The Hindu Kush Himalaya Assessment touches on the phenomenon of elevation-dependent warming. Though it is well known that temperature changes due to increased levels of greenhouse gases are amplified at higher latitudes, like in the Arctic, there is growing evidence that warming rates are also greater at higher elevations.
“Mountain people are really getting hit hard,” said David Molden, the director general of the International Center for Integrated Mountain Development, the research center near Kathmandu, Nepal’s capital, that led the study. “We have to do something now.”
Around South Asia, the impact of climate change has already intensified. Brutal heat waves are becoming unbearable, making people sicker and poorer, and diminishing the living standards of 800 million people.

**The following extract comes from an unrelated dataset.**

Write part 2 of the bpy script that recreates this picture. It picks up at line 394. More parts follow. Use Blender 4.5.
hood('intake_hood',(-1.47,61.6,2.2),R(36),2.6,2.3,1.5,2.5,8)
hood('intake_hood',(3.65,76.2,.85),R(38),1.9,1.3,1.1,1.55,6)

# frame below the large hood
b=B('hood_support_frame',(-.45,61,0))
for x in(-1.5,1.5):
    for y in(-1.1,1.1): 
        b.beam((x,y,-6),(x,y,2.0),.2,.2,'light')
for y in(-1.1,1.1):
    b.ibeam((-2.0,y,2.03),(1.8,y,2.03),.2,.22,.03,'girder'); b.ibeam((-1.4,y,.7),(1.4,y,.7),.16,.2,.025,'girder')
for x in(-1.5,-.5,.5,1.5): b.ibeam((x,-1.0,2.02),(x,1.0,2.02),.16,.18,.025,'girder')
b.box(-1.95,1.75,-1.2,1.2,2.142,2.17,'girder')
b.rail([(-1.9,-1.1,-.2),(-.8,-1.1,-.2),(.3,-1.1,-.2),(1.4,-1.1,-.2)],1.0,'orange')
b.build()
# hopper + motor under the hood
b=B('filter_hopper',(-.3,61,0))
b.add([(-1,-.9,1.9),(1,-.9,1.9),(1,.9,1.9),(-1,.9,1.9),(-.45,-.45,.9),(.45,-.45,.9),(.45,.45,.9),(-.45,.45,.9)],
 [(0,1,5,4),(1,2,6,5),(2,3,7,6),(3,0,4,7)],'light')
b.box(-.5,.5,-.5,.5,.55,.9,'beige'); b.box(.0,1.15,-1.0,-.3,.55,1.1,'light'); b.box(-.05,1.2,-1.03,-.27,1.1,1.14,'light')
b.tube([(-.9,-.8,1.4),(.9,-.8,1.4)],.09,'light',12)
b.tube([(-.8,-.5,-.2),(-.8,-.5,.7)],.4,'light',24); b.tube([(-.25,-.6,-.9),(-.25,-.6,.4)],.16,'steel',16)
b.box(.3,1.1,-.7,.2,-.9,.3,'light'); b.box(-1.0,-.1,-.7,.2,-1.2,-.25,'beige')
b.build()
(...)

Access to water is also a concern. Last spring, shortages were so severe in the Indian city of Shimla, in the Himalayas, that some residents asked tourists to stop visiting so that they would have enough water for themselves.
A government report released last year found that India was experiencing the worst water crisis in its history. About half of India’s population, around 600 million people, faced extreme water scarcities, the report found, with 200,000 people dying each year from inadequate access to safe water.
By 2030, the country’s demand for water is likely to be twice the available supply.
In neighboring Nepal, rising temperatures have already uprooted people. Snow cover is shrinking in mountain villages, and rain patterns are less predictable. Fertile land once used for growing vegetables has become barren.
“Water sources have dried up,” said Pasang Tshering Gurung, a farmer from the village of Samjong, which is about 13,000 feet above sea level.